## SHORT EXERCISE
Write the data out again, character for character, with no images.

## SOURCE EXCERPT

[start]

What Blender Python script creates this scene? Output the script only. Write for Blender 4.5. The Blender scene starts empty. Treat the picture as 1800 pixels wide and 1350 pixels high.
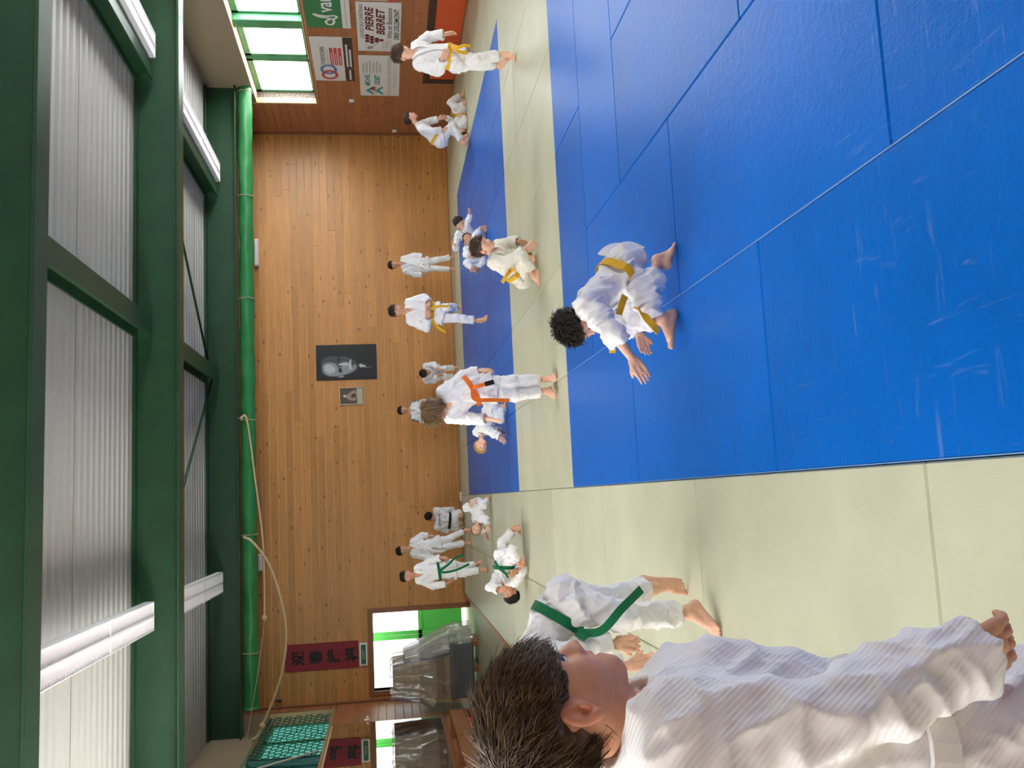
import bpy, bmesh, math, random
import numpy as np
from mathutils import Vector, Matrix
random.seed(7); rng = np.random.default_rng(7)
scn = bpy.context.scene
COL = scn.collection

# ---------------------------------------------------------------- camera
F_PX = 1570.5
YAW, PITCH, ROLL = 0.12500, 0.14230, 0.02988
CAM_POS = Vector((-0.0112, 0.0, 1.55))
def cam_axes():
    cy, sy, cp, sp = math.cos(YAW), math.sin(YAW), math.cos(PITCH), math.sin(PITCH)
    fwd = Vector((sy*cp, cy*cp, -sp)); right = Vector((cy, -sy, 0)); down = fwd.cross(right)
    cr, sr = math.cos(ROLL), math.sin(ROLL)
    return cr*right + sr*down, -sr*right + cr*down, fwd
r_, d_, f_ = cam_axes()
cd = bpy.data.cameras.new('camera'); cam = bpy.data.objects.new('camera', cd); COL.objects.link(cam)
cd.sensor_fit = 'AUTO'; cd.sensor_width = 36.0; cd.lens = 36.0*F_PX/1800.0; cd.clip_start = 0.05; cd.clip_end = 200
# the photograph was taken with the phone held sideways: picture up is the room's right
cam.matrix_world = Matrix(((d_.x, r_.x, -f_.x, CAM_POS.x), (d_.y, r_.y, -f_.y, CAM_POS.y), (d_.z, r_.z, -f_.z, CAM_POS.z), (0, 0, 0, 1)))
scn.camera = cam

# ---------------------------------------------------------------- world, exposure
SKY_L, SKY_R, SKY_D = 26.0, 22.0, 2.6          # brightness of the daylight in left / right windows / door
w = bpy.data.worlds.new('world'); scn.world = w; w.use_nodes = True
w.node_tree.nodes['Background'].inputs[0].default_value = (0.80, 0.90, 1.0, 1)
w.node_tree.nodes['Background'].inputs[1].default_value = 1.0
vs = scn.view_settings
vs.view_transform = 'Standard'; vs.look = 'None'; vs.gamma = 1.0; vs.use_curve_mapping = False; vs.exposure = -0.13
scn.display_settings.display_device = 'sRGB'

# ---------------------------------------------------------------- helpers: materials
def lin(c):
    if isinstance(c, str): c = tuple(int(c[i:i+2], 16) for i in (0, 2, 4))
    return tuple(((v/255)/12.92 if v/255 <= 0.04045 else ((v/255+0.055)/1.055)**2.4) for v in c) + (1.0,)
MATS = {}
def nodes(m): return m.node_tree.nodes, m.node_tree.links
def mat(name, col, rough=0.6, metal=0.0, spec=0.5, emit=None, es=0.0, coat=0.0, trans=0.0, alpha=1.0, sss=0.0):
    if name in MATS: return MATS[name]
    m = bpy.data.materials.new(name); m.use_nodes = True
    b = m.node_tree.nodes['Principled BSDF']
    b.inputs['Base Color'].default_value = lin(col) if not (isinstance(col, tuple) and len(col) == 4) else col
    b.inputs['Roughness'].default_value = rough; b.inputs['Metallic'].default_value = metal
    b.inputs['Specular IOR Level'].default_value = spec
    if emit is not None: b.inputs['Emission Color'].default_value = lin(emit); b.inputs['Emission Strength'].default_value = es
    b.inputs['Coat Weight'].default_value = coat
    b.inputs['Transmission Weight'].default_value = trans
    b.inputs['Alpha'].default_value = alpha
    if sss: b.inputs['Subsurface Weight'].default_value = sss; b.inputs['Subsurface Radius'].default_value = (0.9, 0.35, 0.2); b.inputs['Subsurface Scale'].default_value = 0.012
    MATS[name] = m; return m
def N(m, t, **kw):
    n = m.node_tree.nodes.new(t)
    for k, v in kw.items():
        if k.startswith('i_'): n.inputs[k[2:].replace('_', ' ')].default_value = v
        elif isinstance(k, str): setattr(n, k, v)
    return n
def L(m, a, b): m.node_tree.links.new(a, b)
def bsdf(m): return m.node_tree.nodes['Principled BSDF']
def coords(m, scale=(1, 1, 1), space='pos', rot=(0, 0, 0)):
    mp = N(m, 'ShaderNodeMapping'); mp.inputs['Scale'].default_value = scale; mp.inputs['Rotation'].default_value = rot
    if space == 'pos': g = N(m, 'ShaderNodeNewGeometry'); L(m, g.outputs['Position'], mp.inputs['Vector'])
    else: g = N(m, 'ShaderNodeTexCoord'); L(m, g.outputs['Object'], mp.inputs['Vector'])
    return mp.outputs['Vector']
def noise(m, vec, scale, detail=3, rough=0.55, dist=0.0):
    n = N(m, 'ShaderNodeTexNoise'); n.inputs['Scale'].default_value = scale; n.inputs['Detail'].default_value = detail
    n.inputs['Roughness'].default_value = rough; n.inputs['Distortion'].default_value = dist
    L(m, vec, n.inputs['Vector']); return n.outputs['Fac']
def ramp(m, fac, stops):
    r = N(m, 'ShaderNodeValToRGB'); cr = r.color_ramp
    while len(cr.elements) < len(stops): cr.elements.new(0.5)
    for e, (p, c) in zip(cr.elements, stops): e.position = p; e.color = c if len(c) == 4 else tuple(c)+(1,)
    L(m, fac, r.inputs['Fac']); return r.outputs['Color']
def mixc(m, fac, a, b, mode='MIX'):
    x = N(m, 'ShaderNodeMix', data_type='RGBA', blend_type=mode)
    for s, v in ((0, fac), (6, a), (7, b)):
        if isinstance(v, bpy.types.NodeSocket): L(m, v, x.inputs[s])
        else: x.inputs[s].default_value = v
    return x.outputs[2]
def mathn(m, op, a, b=0.0, clamp=False):
    x = N(m, 'ShaderNodeMath', operation=op, use_clamp=clamp)
    for s, v in ((0, a), (1, b)):
        if isinstance(v, bpy.types.NodeSocket): L(m, v, x.inputs[s])
        else: x.inputs[s].default_value = v
    return x.outputs[0]
def bump(m, h, strength=0.3, dist=0.01):
    b = N(m, 'ShaderNodeBump'); b.inputs['Strength'].default_value = strength; b.inputs['Distance'].default_value = dist
    L(m, h, b.inputs['Height']); L(m, b.outputs['Normal'], bsdf(m).inputs['Normal'])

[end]

## FINISHED TASK
What Blender Python script creates this scene? Output the script only. Write for Blender 4.5. The Blender scene starts empty. Treat the picture as 1800 pixels wide and 1350 pixels high.
import bpy, bmesh, math, random
import numpy as np
from mathutils import Vector, Matrix
random.seed(7); rng = np.random.default_rng(7)
scn = bpy.context.scene
COL = scn.collection

# ---------------------------------------------------------------- camera
F_PX = 1570.5
YAW, PITCH, ROLL = 0.12500, 0.14230, 0.02988
CAM_POS = Vector((-0.0112, 0.0, 1.55))
def cam_axes():
    cy, sy, cp, sp = math.cos(YAW), math.sin(YAW), math.cos(PITCH), math.sin(PITCH)
    fwd = Vector((sy*cp, cy*cp, -sp)); right = Vector((cy, -sy, 0)); down = fwd.cross(right)
    cr, sr = math.cos(ROLL), math.sin(ROLL)
    return cr*right + sr*down, -sr*right + cr*down, fwd
r_, d_, f_ = cam_axes()
cd = bpy.data.cameras.new('camera'); cam = bpy.data.objects.new('camera', cd); COL.objects.link(cam)
cd.sensor_fit = 'AUTO'; cd.sensor_width = 36.0; cd.lens = 36.0*F_PX/1800.0; cd.clip_start = 0.05; cd.clip_end = 200
# the photograph was taken with the phone held sideways: picture up is the room's right
cam.matrix_world = Matrix(((d_.x, r_.x, -f_.x, CAM_POS.x), (d_.y, r_.y, -f_.y, CAM_POS.y), (d_.z, r_.z, -f_.z, CAM_POS.z), (0, 0, 0, 1)))
scn.camera = cam

# ---------------------------------------------------------------- world, exposure
SKY_L, SKY_R, SKY_D = 26.0, 22.0, 2.6          # brightness of the daylight in left / right windows / door
w = bpy.data.worlds.new('world'); scn.world = w; w.use_nodes = True
w.node_tree.nodes['Background'].inputs[0].default_value = (0.80, 0.90, 1.0, 1)
w.node_tree.nodes['Background'].inputs[1].default_value = 1.0
vs = scn.view_settings
vs.view_transform = 'Standard'; vs.look = 'None'; vs.gamma = 1.0; vs.use_curve_mapping = False; vs.exposure = -0.13
scn.display_settings.display_device = 'sRGB'

# ---------------------------------------------------------------- helpers: materials
def lin(c):
    if isinstance(c, str): c = tuple(int(c[i:i+2], 16) for i in (0, 2, 4))
    return tuple(((v/255)/12.92 if v/255 <= 0.04045 else ((v/255+0.055)/1.055)**2.4) for v in c) + (1.0,)
MATS = {}
def nodes(m): return m.node_tree.nodes, m.node_tree.links
def mat(name, col, rough=0.6, metal=0.0, spec=0.5, emit=None, es=0.0, coat=0.0, trans=0.0, alpha=1.0, sss=0.0):
    if name in MATS: return MATS[name]
    m = bpy.data.materials.new(name); m.use_nodes = True
    b = m.node_tree.nodes['Principled BSDF']
    b.inputs['Base Color'].default_value = lin(col) if not (isinstance(col, tuple) and len(col) == 4) else col
    b.inputs['Roughness'].default_value = rough; b.inputs['Metallic'].default_value = metal
    b.inputs['Specular IOR Level'].default_value = spec
    if emit is not None: b.inputs['Emission Color'].default_value = lin(emit); b.inputs['Emission Strength'].default_value = es
    b.inputs['Coat Weight'].default_value = coat
    b.inputs['Transmission Weight'].default_value = trans
    b.inputs['Alpha'].default_value = alpha
    if sss: b.inputs['Subsurface Weight'].default_value = sss; b.inputs['Subsurface Radius'].default_value = (0.9, 0.35, 0.2); b.inputs['Subsurface Scale'].default_value = 0.012
    MATS[name] = m; return m
def N(m, t, **kw):
    n = m.node_tree.nodes.new(t)
    for k, v in kw.items():
        if k.startswith('i_'): n.inputs[k[2:].replace('_', ' ')].default_value = v
        elif isinstance(k, str): setattr(n, k, v)
    return n
def L(m, a, b): m.node_tree.links.new(a, b)
def bsdf(m): return m.node_tree.nodes['Principled BSDF']
def coords(m, scale=(1, 1, 1), space='pos', rot=(0, 0, 0)):
    mp = N(m, 'ShaderNodeMapping'); mp.inputs['Scale'].default_value = scale; mp.inputs['Rotation'].default_value = rot
    if space == 'pos': g = N(m, 'ShaderNodeNewGeometry'); L(m, g.outputs['Position'], mp.inputs['Vector'])
    else: g = N(m, 'ShaderNodeTexCoord'); L(m, g.outputs['Object'], mp.inputs['Vector'])
    return mp.outputs['Vector']
def noise(m, vec, scale, detail=3, rough=0.55, dist=0.0):
    n = N(m, 'ShaderNodeTexNoise'); n.inputs['Scale'].default_value = scale; n.inputs['Detail'].default_value = detail
    n.inputs['Roughness'].default_value = rough; n.inputs['Distortion'].default_value = dist
    L(m, vec, n.inputs['Vector']); return n.outputs['Fac']
def ramp(m, fac, stops):
    r = N(m, 'ShaderNodeValToRGB'); cr = r.color_ramp
    while len(cr.elements) < len(stops): cr.elements.new(0.5)
    for e, (p, c) in zip(cr.elements, stops): e.position = p; e.color = c if len(c) == 4 else tuple(c)+(1,)
    L(m, fac, r.inputs['Fac']); return r.outputs['Color']
def mixc(m, fac, a, b, mode='MIX'):
    x = N(m, 'ShaderNodeMix', data_type='RGBA', blend_type=mode)
    for s, v in ((0, fac), (6, a), (7, b)):
        if isinstance(v, bpy.types.NodeSocket): L(m, v, x.inputs[s])
        else: x.inputs[s].default_value = v
    return x.outputs[2]
def mathn(m, op, a, b=0.0, clamp=False):
    x = N(m, 'ShaderNodeMath', operation=op, use_clamp=clamp)
    for s, v in ((0, a), (1, b)):
        if isinstance(v, bpy.types.NodeSocket): L(m, v, x.inputs[s])
        else: x.inputs[s].default_value = v
    return x.outputs[0]
def bump(m, h, strength=0.3, dist=0.01):
    b = N(m, 'ShaderNodeBump'); b.inputs['Strength'].default_value = strength; b.inputs['Distance'].default_value = dist
    L(m, h, b.inputs['Height']); L(m, b.outputs['Normal'], bsdf(m).inputs['Normal'])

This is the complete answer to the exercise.